>> BEGIN

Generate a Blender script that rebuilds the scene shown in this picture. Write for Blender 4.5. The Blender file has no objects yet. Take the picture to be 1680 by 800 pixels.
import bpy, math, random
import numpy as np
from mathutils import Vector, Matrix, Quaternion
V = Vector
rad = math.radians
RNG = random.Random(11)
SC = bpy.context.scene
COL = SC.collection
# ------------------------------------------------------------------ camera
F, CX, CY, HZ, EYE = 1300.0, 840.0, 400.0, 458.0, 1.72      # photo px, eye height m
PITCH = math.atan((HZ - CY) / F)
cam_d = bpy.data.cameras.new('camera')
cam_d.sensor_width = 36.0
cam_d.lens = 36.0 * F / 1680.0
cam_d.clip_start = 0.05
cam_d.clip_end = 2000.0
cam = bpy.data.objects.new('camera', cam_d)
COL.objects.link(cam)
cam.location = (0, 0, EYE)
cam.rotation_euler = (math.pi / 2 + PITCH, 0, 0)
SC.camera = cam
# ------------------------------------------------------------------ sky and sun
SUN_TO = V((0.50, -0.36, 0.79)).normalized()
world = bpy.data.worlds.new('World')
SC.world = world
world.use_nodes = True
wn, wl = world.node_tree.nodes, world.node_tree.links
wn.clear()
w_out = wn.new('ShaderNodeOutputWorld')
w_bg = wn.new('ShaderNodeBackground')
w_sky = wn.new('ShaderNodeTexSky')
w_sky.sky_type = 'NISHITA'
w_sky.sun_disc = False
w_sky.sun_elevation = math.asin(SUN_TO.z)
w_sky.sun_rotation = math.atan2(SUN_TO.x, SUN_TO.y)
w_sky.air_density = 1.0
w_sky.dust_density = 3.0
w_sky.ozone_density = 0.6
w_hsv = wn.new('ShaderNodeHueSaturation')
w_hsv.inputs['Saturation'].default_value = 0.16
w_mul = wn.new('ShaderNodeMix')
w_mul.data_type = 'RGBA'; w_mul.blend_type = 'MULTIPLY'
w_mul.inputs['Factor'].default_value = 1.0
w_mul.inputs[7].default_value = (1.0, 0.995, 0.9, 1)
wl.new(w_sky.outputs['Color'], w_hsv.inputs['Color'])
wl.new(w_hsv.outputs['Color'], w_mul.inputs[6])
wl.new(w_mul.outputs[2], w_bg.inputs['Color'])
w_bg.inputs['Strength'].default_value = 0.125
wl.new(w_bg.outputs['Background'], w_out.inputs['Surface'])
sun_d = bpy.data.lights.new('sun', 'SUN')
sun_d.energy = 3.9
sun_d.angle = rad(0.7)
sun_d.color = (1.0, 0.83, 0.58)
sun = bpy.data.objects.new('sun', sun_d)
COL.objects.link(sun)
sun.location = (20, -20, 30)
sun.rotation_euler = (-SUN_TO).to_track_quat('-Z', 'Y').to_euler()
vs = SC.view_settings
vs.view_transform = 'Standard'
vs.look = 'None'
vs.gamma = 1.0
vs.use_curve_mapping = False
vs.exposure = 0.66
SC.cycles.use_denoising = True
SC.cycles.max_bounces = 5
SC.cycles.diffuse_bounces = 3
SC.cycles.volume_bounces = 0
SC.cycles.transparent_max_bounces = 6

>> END

#### Exercise
Extract each line from the listing above, please, and repeat it exactly.

#### Task solution
Generate a Blender script that rebuilds the scene shown in this picture. Write for Blender 4.5. The Blender file has no objects yet. Take the picture to be 1680 by 800 pixels.
import bpy, math, random
import numpy as np
from mathutils import Vector, Matrix, Quaternion
V = Vector
rad = math.radians
RNG = random.Random(11)
SC = bpy.context.scene
COL = SC.collection
# ------------------------------------------------------------------ camera
F, CX, CY, HZ, EYE = 1300.0, 840.0, 400.0, 458.0, 1.72      # photo px, eye height m
PITCH = math.atan((HZ - CY) / F)
cam_d = bpy.data.cameras.new('camera')
cam_d.sensor_width = 36.0
cam_d.lens = 36.0 * F / 1680.0
cam_d.clip_start = 0.05
cam_d.clip_end = 2000.0
cam = bpy.data.objects.new('camera', cam_d)
COL.objects.link(cam)
cam.location = (0, 0, EYE)
cam.rotation_euler = (math.pi / 2 + PITCH, 0, 0)
SC.camera = cam
# ------------------------------------------------------------------ sky and sun
SUN_TO = V((0.50, -0.36, 0.79)).normalized()
world = bpy.data.worlds.new('World')
SC.world = world
world.use_nodes = True
wn, wl = world.node_tree.nodes, world.node_tree.links
wn.clear()
w_out = wn.new('ShaderNodeOutputWorld')
w_bg = wn.new('ShaderNodeBackground')
w_sky = wn.new('ShaderNodeTexSky')
w_sky.sky_type = 'NISHITA'
w_sky.sun_disc = False
w_sky.sun_elevation = math.asin(SUN_TO.z)
w_sky.sun_rotation = math.atan2(SUN_TO.x, SUN_TO.y)
w_sky.air_density = 1.0
w_sky.dust_density = 3.0
w_sky.ozone_density = 0.6
w_hsv = wn.new('ShaderNodeHueSaturation')
w_hsv.inputs['Saturation'].default_value = 0.16
w_mul = wn.new('ShaderNodeMix')
w_mul.data_type = 'RGBA'; w_mul.blend_type = 'MULTIPLY'
w_mul.inputs['Factor'].default_value = 1.0
w_mul.inputs[7].default_value = (1.0, 0.995, 0.9, 1)
wl.new(w_sky.outputs['Color'], w_hsv.inputs['Color'])
wl.new(w_hsv.outputs['Color'], w_mul.inputs[6])
wl.new(w_mul.outputs[2], w_bg.inputs['Color'])
w_bg.inputs['Strength'].default_value = 0.125
wl.new(w_bg.outputs['Background'], w_out.inputs['Surface'])
sun_d = bpy.data.lights.new('sun', 'SUN')
sun_d.energy = 3.9
sun_d.angle = rad(0.7)
sun_d.color = (1.0, 0.83, 0.58)
sun = bpy.data.objects.new('sun', sun_d)
COL.objects.link(sun)
sun.location = (20, -20, 30)
sun.rotation_euler = (-SUN_TO).to_track_quat('-Z', 'Y').to_euler()
vs = SC.view_settings
vs.view_transform = 'Standard'
vs.look = 'None'
vs.gamma = 1.0
vs.use_curve_mapping = False
vs.exposure = 0.66
SC.cycles.use_denoising = True
SC.cycles.max_bounces = 5
SC.cycles.diffuse_bounces = 3
SC.cycles.volume_bounces = 0
SC.cycles.transparent_max_bounces = 6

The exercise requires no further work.